The colony in the novel

“The empire must be maintained, and it was maintained”

In his essay, Said analyses a wide range of literary texts, which he uses as sources for understanding the dynamics of the whole imperialist enterprise. Mansfield Park represents the center of the empire, the imperial holding of sorts. It is the place where moral values are upheld and it is important to point out that this location is distinguished from all other locations within the novel because of these very values. The colony, on the other hand, is the ever-present but more importantly, silent reference within the novel. Sir Thomas Bertram’s livelihood whisks him away to this foreign land for months on end and yet his business activities are hardly ever mentioned in detail.
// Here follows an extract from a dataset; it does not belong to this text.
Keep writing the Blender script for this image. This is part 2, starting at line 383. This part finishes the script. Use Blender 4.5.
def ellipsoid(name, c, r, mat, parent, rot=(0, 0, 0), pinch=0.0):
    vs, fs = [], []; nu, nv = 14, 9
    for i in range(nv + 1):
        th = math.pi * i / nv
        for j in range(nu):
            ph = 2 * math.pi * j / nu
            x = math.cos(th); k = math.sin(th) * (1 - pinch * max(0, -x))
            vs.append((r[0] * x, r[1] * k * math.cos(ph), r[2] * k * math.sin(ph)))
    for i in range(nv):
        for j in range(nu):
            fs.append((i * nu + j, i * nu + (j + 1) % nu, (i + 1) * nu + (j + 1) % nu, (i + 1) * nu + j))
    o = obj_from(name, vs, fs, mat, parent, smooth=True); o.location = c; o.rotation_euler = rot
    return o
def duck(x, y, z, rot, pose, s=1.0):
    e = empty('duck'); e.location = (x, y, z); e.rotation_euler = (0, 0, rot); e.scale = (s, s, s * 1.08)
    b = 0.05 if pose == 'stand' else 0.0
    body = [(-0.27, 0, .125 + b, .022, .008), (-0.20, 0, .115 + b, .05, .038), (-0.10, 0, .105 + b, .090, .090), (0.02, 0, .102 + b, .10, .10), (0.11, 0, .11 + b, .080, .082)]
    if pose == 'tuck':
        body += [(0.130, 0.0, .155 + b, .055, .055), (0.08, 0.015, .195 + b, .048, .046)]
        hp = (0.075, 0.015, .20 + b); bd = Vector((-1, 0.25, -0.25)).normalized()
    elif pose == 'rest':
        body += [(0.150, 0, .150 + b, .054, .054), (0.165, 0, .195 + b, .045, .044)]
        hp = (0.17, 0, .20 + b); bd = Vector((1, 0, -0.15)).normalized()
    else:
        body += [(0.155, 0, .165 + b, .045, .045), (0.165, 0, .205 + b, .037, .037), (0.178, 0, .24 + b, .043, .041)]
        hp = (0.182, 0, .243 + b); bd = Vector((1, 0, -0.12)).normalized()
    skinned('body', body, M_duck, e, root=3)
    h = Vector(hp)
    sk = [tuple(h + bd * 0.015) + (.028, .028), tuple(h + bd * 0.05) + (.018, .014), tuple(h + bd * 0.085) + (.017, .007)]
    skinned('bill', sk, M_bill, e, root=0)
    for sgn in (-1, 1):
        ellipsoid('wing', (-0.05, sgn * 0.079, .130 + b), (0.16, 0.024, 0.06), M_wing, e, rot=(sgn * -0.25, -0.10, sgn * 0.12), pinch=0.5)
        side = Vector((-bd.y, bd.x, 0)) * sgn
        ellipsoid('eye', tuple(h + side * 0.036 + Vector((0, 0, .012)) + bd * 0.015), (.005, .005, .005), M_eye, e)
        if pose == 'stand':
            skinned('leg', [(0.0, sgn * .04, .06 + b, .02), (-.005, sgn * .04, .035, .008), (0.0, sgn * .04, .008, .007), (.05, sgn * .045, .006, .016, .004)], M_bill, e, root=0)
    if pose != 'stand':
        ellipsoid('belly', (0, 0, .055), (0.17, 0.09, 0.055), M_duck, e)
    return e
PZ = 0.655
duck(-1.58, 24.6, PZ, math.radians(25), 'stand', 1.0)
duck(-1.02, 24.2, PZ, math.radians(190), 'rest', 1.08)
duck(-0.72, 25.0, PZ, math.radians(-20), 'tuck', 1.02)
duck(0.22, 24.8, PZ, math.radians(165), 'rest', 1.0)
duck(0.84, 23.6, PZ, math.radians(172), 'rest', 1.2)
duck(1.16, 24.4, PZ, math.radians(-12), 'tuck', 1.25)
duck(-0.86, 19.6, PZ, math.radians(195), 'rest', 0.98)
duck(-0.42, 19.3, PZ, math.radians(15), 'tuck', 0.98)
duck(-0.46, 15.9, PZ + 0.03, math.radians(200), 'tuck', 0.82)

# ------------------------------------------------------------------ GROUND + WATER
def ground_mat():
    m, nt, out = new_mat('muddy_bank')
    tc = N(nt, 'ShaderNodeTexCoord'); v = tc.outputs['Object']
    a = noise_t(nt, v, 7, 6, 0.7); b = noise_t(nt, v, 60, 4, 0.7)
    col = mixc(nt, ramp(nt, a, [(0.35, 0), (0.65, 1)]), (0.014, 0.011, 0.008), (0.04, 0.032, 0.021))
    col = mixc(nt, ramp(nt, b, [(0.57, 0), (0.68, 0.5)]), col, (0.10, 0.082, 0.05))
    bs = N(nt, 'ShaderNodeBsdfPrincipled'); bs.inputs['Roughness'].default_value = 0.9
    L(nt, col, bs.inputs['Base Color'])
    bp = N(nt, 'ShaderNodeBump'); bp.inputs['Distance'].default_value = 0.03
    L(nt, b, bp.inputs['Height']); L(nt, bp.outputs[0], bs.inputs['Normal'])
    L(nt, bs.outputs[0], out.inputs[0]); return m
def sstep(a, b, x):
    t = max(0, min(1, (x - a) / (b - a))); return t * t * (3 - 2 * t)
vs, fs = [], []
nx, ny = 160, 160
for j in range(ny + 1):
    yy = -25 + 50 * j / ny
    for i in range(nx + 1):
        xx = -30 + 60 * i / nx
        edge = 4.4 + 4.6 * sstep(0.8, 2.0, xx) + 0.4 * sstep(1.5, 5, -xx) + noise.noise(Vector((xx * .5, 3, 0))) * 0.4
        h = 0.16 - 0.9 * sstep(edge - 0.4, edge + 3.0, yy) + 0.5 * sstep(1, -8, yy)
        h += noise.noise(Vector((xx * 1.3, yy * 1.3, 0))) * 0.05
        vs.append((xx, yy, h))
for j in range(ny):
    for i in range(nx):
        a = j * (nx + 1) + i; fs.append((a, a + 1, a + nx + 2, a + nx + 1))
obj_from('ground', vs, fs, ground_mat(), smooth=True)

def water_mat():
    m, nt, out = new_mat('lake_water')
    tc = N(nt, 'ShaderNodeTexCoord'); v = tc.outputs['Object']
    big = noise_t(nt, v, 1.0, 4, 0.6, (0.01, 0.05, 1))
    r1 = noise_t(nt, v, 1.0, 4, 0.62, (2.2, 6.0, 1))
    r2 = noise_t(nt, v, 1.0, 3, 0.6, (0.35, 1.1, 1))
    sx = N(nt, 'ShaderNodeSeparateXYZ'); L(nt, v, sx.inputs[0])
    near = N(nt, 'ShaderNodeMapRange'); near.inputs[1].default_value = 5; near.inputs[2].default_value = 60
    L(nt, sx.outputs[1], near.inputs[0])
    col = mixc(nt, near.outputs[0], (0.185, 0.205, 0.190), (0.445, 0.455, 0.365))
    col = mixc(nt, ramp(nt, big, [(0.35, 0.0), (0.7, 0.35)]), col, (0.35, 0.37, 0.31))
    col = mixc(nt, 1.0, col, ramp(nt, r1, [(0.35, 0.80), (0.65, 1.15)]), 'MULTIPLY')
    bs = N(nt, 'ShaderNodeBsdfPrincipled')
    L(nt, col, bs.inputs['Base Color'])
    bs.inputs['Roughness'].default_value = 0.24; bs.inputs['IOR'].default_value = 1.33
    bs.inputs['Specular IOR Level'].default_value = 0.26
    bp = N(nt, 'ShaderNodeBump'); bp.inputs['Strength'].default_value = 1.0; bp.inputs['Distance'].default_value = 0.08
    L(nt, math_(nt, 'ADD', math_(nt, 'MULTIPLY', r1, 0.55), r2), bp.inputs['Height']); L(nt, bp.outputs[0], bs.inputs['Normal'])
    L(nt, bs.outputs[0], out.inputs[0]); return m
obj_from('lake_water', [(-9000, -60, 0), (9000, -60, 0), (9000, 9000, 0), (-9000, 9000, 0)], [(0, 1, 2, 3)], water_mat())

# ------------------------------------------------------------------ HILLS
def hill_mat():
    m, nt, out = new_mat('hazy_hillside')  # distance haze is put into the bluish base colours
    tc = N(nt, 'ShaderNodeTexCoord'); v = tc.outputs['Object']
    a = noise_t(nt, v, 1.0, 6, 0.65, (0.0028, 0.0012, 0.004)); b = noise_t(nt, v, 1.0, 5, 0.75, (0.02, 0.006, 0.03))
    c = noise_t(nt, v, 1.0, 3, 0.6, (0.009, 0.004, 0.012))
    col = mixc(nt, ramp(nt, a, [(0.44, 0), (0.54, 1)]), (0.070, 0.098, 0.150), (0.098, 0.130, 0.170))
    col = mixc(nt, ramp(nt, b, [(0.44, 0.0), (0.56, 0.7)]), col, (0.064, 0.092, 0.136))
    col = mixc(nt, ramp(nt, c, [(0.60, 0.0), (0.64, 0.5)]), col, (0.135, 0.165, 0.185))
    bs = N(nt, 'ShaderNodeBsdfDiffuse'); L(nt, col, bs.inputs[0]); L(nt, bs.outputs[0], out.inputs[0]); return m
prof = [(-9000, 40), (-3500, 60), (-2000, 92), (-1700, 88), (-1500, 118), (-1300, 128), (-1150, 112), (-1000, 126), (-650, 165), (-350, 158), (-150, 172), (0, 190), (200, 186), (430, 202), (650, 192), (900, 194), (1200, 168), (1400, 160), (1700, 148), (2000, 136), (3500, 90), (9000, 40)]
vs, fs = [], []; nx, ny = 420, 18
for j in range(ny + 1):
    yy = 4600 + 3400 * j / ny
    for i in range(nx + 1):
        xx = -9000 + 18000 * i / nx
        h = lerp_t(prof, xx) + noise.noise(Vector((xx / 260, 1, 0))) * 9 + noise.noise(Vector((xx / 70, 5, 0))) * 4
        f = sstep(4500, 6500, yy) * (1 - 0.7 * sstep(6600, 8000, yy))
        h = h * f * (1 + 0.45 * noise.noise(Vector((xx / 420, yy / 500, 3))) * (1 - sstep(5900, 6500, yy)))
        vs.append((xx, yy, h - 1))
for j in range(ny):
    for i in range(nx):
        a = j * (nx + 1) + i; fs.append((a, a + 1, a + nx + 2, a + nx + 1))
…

According to Said the geographical locations that underlie Western fiction are built into a hierarchy within which “the metropolitan center and, gradually, the metropolitan economy are seen as dependent upon an overseas system of territorial control, economic exploitation, and a socio-cultural vision: without these stability and prosperity at home would not be possible” Thus the colony serves a very important purpose within the novel for it services the British imagination. Antigua is not allowed to infiltrate upon the estate but rather it stands as a direct parallel to it. Though Austen displays the “audacity” to speak about the existence of these colonies, she does not explicitly condemn them. As Said says, ”Austen sublimates the agonies of Caribbean existence to a mere half dozen passing references to Antigua.” In this way the colony is not just physically exploited but constantly devalued as well.


When Fanny returns to Portsmouth, her perspective of her own home is completely altered. She sees it through the eyes of the colonizer, lamenting at the “smallness of the house, the thinness of the walls” and the fact that her return fails to elicit any response from her father. There is almost a superiority that she attaches to her cultured self that is a direct result of her stay in Mansfield. She serves as a critical instrument of the empire in the novel, almost as a lens, for she provides a change in perspective. She looks to reform people in her home space to an ordered setting, which is the same logic that the colonizer sets out with. Portsmouth then stands as a parallel to the uncivilized colony of Antigua.